第35話 ジーザスよ、やすらかにあれ







  異世界ものを書いた当初は、とりあえずモノローグに決まって入るものがあった。


「ジーザスのクソッタレ!!」


 異世界もの初期時空で多用されたそれは、アルファベット表記になおすと「Jesus f**king christ!」と言ったところだろう。


 会話文、またはモノローグを英語表記にしたら……ほとんど放送禁止レベルだったのではなかろうか?


 ある意味で注目、またはスコップされなくてよかったのやら、悲しいのやら……一旦終わった以上は、ただの回顧録のようなものに過ぎないけどね?


 ジーザスという単語がなにを表しているのか、読んでいる皆様にはお察しであろうが、かつて書いた異世界ものにおいては、女神を表すものであった。


 主要な登場人物のなかにおいて、いち早く名前が明かされたのは、ジーザスこと、ジェニファー=ズザンネ・サマーフィールドである。


 アルファベット表記では、Jennifer=susanne・summerfield.


 ファーストネーム、ミドルネーム、ファミリーネームからそれぞれ、je,su,s を取って、jesus というニックネームの出来上がり。


 なお、本来であれば Jenny(ジェニー)の予定だったが……なにを勘違いしたのか、作者がジェニファーと書いてしまったことにより、ファーストネームが変わったというハプニングもあった。


 当初は、敬虔な聖職者的な性格の女神として登場し、クレイジーな魔王にただ振り回されるだけのコメディリリーフ的な役割であったが、書いているうちにやがては愛着というか、情が芽生えたことにより、深く掘り下げることにしたのだ。


 まず、彼女の容姿は北欧系、のちにアメリカ南部出身と明記し、美しきサザン・ベルでありながら、あどけなさを残した感じをイメージすればするほど……あれ、私はもしかしたら、魅力的なキャラクターを作り上げているのでは?

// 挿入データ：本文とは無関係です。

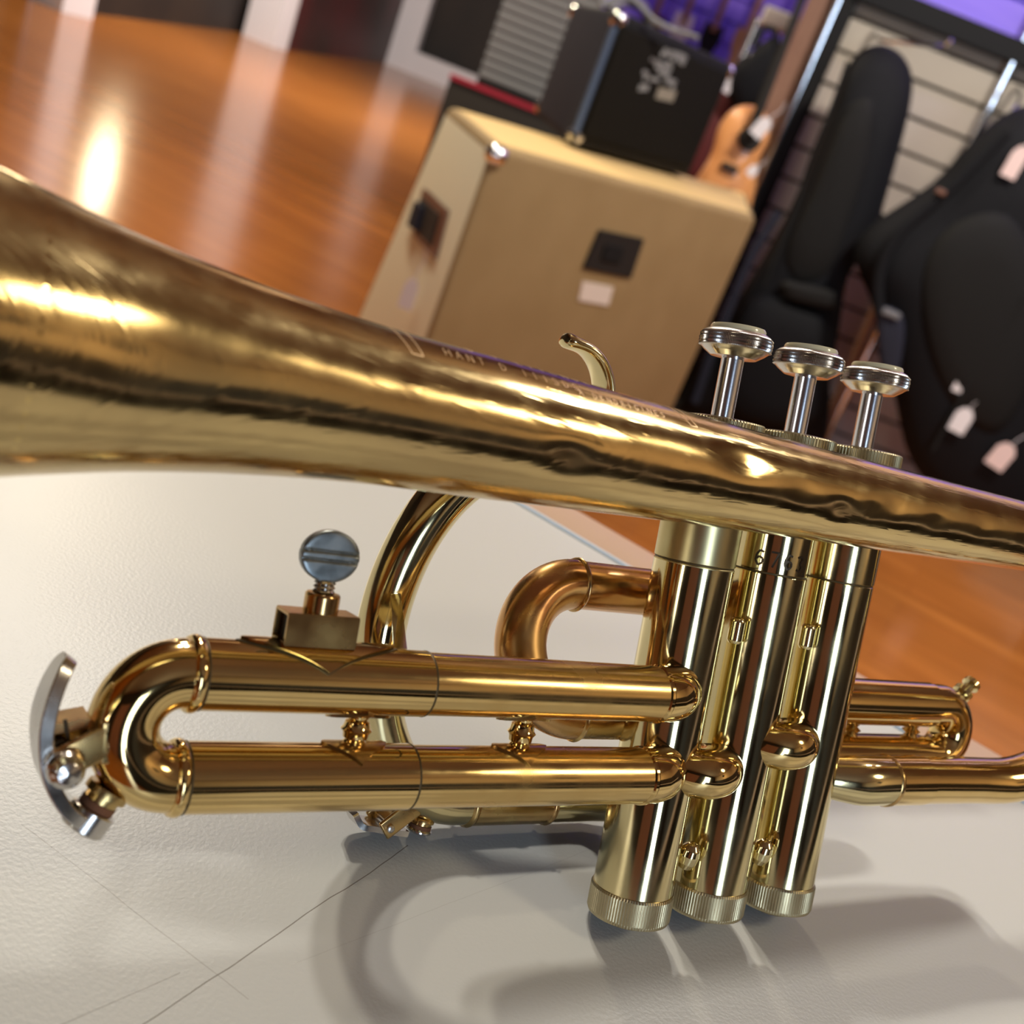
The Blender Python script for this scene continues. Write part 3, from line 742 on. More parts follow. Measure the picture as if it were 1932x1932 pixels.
# left wall runs behind the pillars
def wall_seg(name, p, q, z0, z1, th, m, parent=None):
    p = Vector(p); q = Vector(q); d = (q - p); l = d.length; ang = math.atan2(d.y, d.x); n = Vector((-d.y, d.x)).normalized()
    bm = bmesh.new(); box(bm, (0, 0, 0), (l, th, z1 - z0), Matrix.Rotation(ang, 3, 'Z'))
    c = (p + q) / 2 + n * th / 2
    bmesh.ops.translate(bm, vec=(c.x, c.y, (z0 + z1) / 2), verts=bm.verts)
    return struct(name, bm, M[m], parent)
wall_seg('wall_left_front', (-4.35, -3.6), (-4.2, 7.7), 0, 3.2, .1, 'darkwall')
wall_seg('wall_left_middle', (-3.93, 7.7), (-4.02, 11.2), 0, 3.2, .1, 'darkwall')
wall_seg('wall_left_far', (-3.60, 11.0), (-3.48, 15.2), 0, 3.2, .1, 'darkwall2')
for i, (pa, pb) in enumerate((((62, -2), (116, 23)), ((457, 66), (514, 90)), ((724, 119), (772, 138)))):
    a = hz(*pa, 0); b = hz(*pb, 0); d = b - a; w = d.length; ang = math.atan2(d.y, d.x); n = Vector((-d.y, d.x, 0)).normalized()
    bm = bmesh.new(); box(bm, (0, .13, 1.6), (w, .26, 3.2))
    o = struct('trim_%d' % (i + 1), bm, M['white']); o.location = ((a + b) / 2)[:]; o.rotation_euler = (0, 0, ang)
bm = bmesh.new(); box(bm, (-2.80, 14.85, .13), (.9, .2, .26)); struct('baseboard_back', bm, M['white'])

# slatwall on the right: boards with grooves, built as one wall face
WY = 3.9
def slat(name, x0, x1, z0, z1, y, pitch, m, z_off=0, gm='groove'):
    bm = bmesh.new(); box(bm, ((x0 + x1) / 2, y + .03, (z0 + z1) / 2), (x1 - x0, .02, z1 - z0), mi=1)
    z = z_off
    while z < z1:
        a, b = max(z + .006, z0), min(z + pitch - .006, z1)
        if b > a: box(bm, ((x0 + x1) / 2, y + .01, (a + b) / 2), (x1 - x0, .02, b - a))
        z += pitch
    return struct(name, bm, None, mats=[M[m], M[gm]])
slat('wall_back_slatwall', .40, 4.0, 0, 1.335, WY, .1005, 'wallboard', -.01)
plane_box('wall_back_upper', (.40, WY - .01, 1.95), (4.0, WY + .05, 3.2), 'brownwall')
slat('wall_back_upper_slatwall', .40, 4.0, 1.40, 1.95, WY, .1005, 'violet', 1.30, 'violet')
bm = bmesh.new(); box(bm, (2.2, WY - .02, 1.367), (3.64, .09, .062)); struct('trim_4', bm, M['beam'])
# slat wall left end: dark post + blue chrome
bm = bmesh.new(); box(bm, (.375, WY + .0, 1.6), (.045, .1, 3.2)); struct('trim_5', bm, M['beam'])
bm = bmesh.new(); box(bm, (.343, WY - .02, 1.6), (.018, .06, 3.2), bev=.004); up1 = link('wall_upright', bm, M['chrome']); tagit(up1, 'chrome upright at the left end of the cream slatwall', 'upright', 'chrome uprights on the slatwall')
bm = bmesh.new(); box(bm, (0, 0, 1.6), (.022, .05, 3.2), bev=.004); up2 = link('wall_upright', bm, M['chrome']); up2.location = (.897, WY - .03, 0); tagit(up2, 'chrome upright crossing the slatwall between the two gig bags', 'upright', 'chrome uprights on the slatwall')
# purple-lit slatwall further back, left of it
slat('wall_back_alcove', -.75, .45, 0, 2.3, 6.4, .11, 'violet', 0, 'violet')
bm = bmesh.new(); box(bm, (-.8, 6.5, 1.6), (.1, .25, 3.2)); struct('trim_6', bm, M['beam'])
bm = bmesh.new(); box(bm, (-.2, 6.35, .5), (1.15, .05, 1.0)); struct('trim_7', bm, M['beam'])

# ================================================================== BACKGROUND THINGS
# ---- tan speaker cabinet
CT_ = .72
FL = hz(935, 272, CT_); BL = hz(845, 198, CT_); FR = hz(1428, 409, CT_); BR_ = hz(1412, 366, CT_)
FLb = Vector((FL.x, FL.y, .03)); FRb = Vector((FR.x, FR.y, .03)); BLb = Vector((BL.x - .07, BL.y + .03, .03)); BRb = Vector((BR_.x, BR_.y, .03))
cabc = (FL + FR + BL + BR_) / 4; cabc.z = 0
cab = empty('speaker_cabinet', cabc[:], 0, 'large tan vinyl speaker cabinet with the black amplifier standing on top', 'speaker cabinet')
def prism(corners_top, corners_bot, inset=0):
    bm = bmesh.new(); t = [bm.verts.new(v - cabc) for v in corners_top]; b = [bm.verts.new(v - cabc) for v in corners_bot]
    ft = bm.faces.new(t); fb = bm.faces.new(b[::-1]); sides = []
    for k in range(4): sides.append(bm.faces.new((t[k], b[k], b[(k + 1) % 4], t[(k + 1) % 4])))
    return bm, ft, sides
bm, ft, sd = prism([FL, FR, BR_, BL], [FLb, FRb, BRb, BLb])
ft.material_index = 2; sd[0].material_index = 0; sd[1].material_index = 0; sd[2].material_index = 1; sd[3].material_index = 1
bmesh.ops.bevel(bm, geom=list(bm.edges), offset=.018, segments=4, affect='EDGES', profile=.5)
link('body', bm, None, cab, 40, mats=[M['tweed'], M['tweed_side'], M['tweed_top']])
fdir = (FR - FL).normalized(); fn = Vector((fdir.y, -fdir.x, 0)); sdir = (BL - FL).normalized(); sn = Vector((-sdir.y, sdir.x, 0))
if fn.y > 0: fn = -fn
if sn.x > 0: sn = -sn
def plane_hit(px, py, p0, n):
    d = ray(px, py); k = (p0 - CAM).dot(n) / d.dot(n); return CAM + d * k
def quad_on(name, pxs, p0, n, th, m, parent, out=0.0, org=cabc, rnd=0):
    pts = [plane_hit(*q, p0, n) for q in pxs]; bm = bmesh.new()
    a = [bm.verts.new(p + n * (out + th) - org) for p in pts]; b = [bm.verts.new(p + n * out - org) for p in pts]
    bm.faces.new(a); bm.faces.new(b[::-1]); k = len(pts)
    for i in range(k): bm.faces.new((a[i], b[i], b[(i + 1) % k], a[(i + 1) % k]))
    if rnd: bmesh.ops.bevel(bm, geom=list(bm.edges), offset=rnd, segments=2, affect='EDGES')
    return link(name, bm, M[m], parent, 40)
bp_ = quad_on('jack_plate', [(1128, 432), (1213, 450), (1188, 524), (1097, 505)], FL, fn, .006, 'hole', cab, rnd=.002)
quad_on('plate_recess', [(1138, 460), (1172, 467), (1163, 494), (1130, 487)], FL, fn, .004, 'nylon2', bp_, .006)
quad_on('paper_label', [(1098, 530), (1156, 541), (1146, 576), (1090, 566)], FL, fn, .003, 'creamlabel', cab)
sp = FL
hp = quad_on('side_handle', [(805, 355), (850, 398), (826, 490), (776, 438)], sp, sn, .008, 'handle', cab, rnd=.002)
quad_on('handle_recess', [(803, 376), (838, 408), (822, 468), (786, 432)], sp, sn, .003, 'hole', hp, .0085)
quad_on('handle_grip', [(800, 385), (812, 396), (800, 440), (786, 430)], sp, sn, .012, 'navy', hp, .010)
for c in (FL,):
    bm = bmesh.new(); bmesh.ops.create_icosphere(bm, subdivisions=3, radius=.021); bmesh.ops.scale(bm, vec=(1, 1, .9), verts=bm.verts)
    q = c + (cabc - Vector((c.x, c.y, 0))).normalized() * .017
    o = link('corner_cap', bm, M['chrome'], cab, 60); o.location = (q.x - cabc.x, q.y - cabc.y, CT_ - .018)
for z in (.03,):
    for c in (FLb, FRb, BLb, BRb):
        bm = bmesh.new(); lathe(bm, [(.02, 0), (.022, .005), (.022, .035)], seg=16); o = link('foot', bm, M['hole'], cab, 40)
        q = c + (cabc - Vector((c.x, c.y, 0))).normalized() * .07; o.location = (q.x - cabc.x, q.y - cabc.y, 0)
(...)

 おまけに翼の生えた天使そのものだな? HAHAHA!


 テンションの上がった私は、異世界ものでジェニファーの出番を増やし、更には彼女の前世エピソードを追加した。


 前世において彼女は……かつて主人公と親しい関係だったということにした。


 出会いの形は……そうだな、ある意味で最悪に等しいが、彼女はアメリカ海兵隊の兵士として登場し、虐殺に等しい戦犯行為を行う主人公に対し、激昂した彼女は詰め寄る……と言うのが、主人公の前世における記憶から、お互いのファーストコンタクトのように書いた。


 もっとも、主人公はブービートラップと看破したことで隊を救ったこともあり、ジェニファーは戦地の現実を目の当たりにし、うちひしがれるも……厳しいながらも優しい主人公に護られていることを知ったことで、行動を共にするようになり、やがては信頼し、恋愛関係に至るといった具合だ。


 前世におけるエピソードは幕間で追加され、お互いにとって実際のファーストコンタクトは変更されたものの、先の戦犯行為に等しい行動はともかく、主人公との関係が進展していく流れを描いた。


 主人公と同様、前世で明確に死亡する描写を描かれた人物である。


 異世界においても、主人公の記憶が戻るまで振り回されたばかりか、なんなら発砲されてもいるが、辛抱強く変わらずに接し続けたことで、やがては前世の記憶を取り戻した主人公と和解すると言うのか、報われるのであった。


 その後、訳あって主人公陣営と敵対し、近代兵器で武装された魔王の城に向かって、単身で空から襲撃をかける。


 チートにも程があるターボジェットエンジンのようなバックパックを背負い、城を守る魔王軍兵士たちの対空砲火をかわし続け、地を這うかのようにして低空を飛んで翻弄。


 彼女は爆弾を抱えながらカミカゼアタックを試みようと、攻撃の機会を伺っていたが、必死に応戦する魔王軍を前にして、それは敵わず、対空砲火を釘付けにするのが精一杯のような動きを見せた……主人公は気付く、彼女は……囮役なのではないかと?


 それでも彼女を近付けさせる訳にもいかず、必死に応戦する対空戦闘要員は、全火砲で彼女を狙い続けたその時だ。


「敵機直上!! 急降下!!」


 そう、彼女は……囮役を全うしていたのだ。


 戦ったご先祖の誇りである、サザンクロス(アメリカ連合国旗、正確には海軍旗)と共に彼女は───。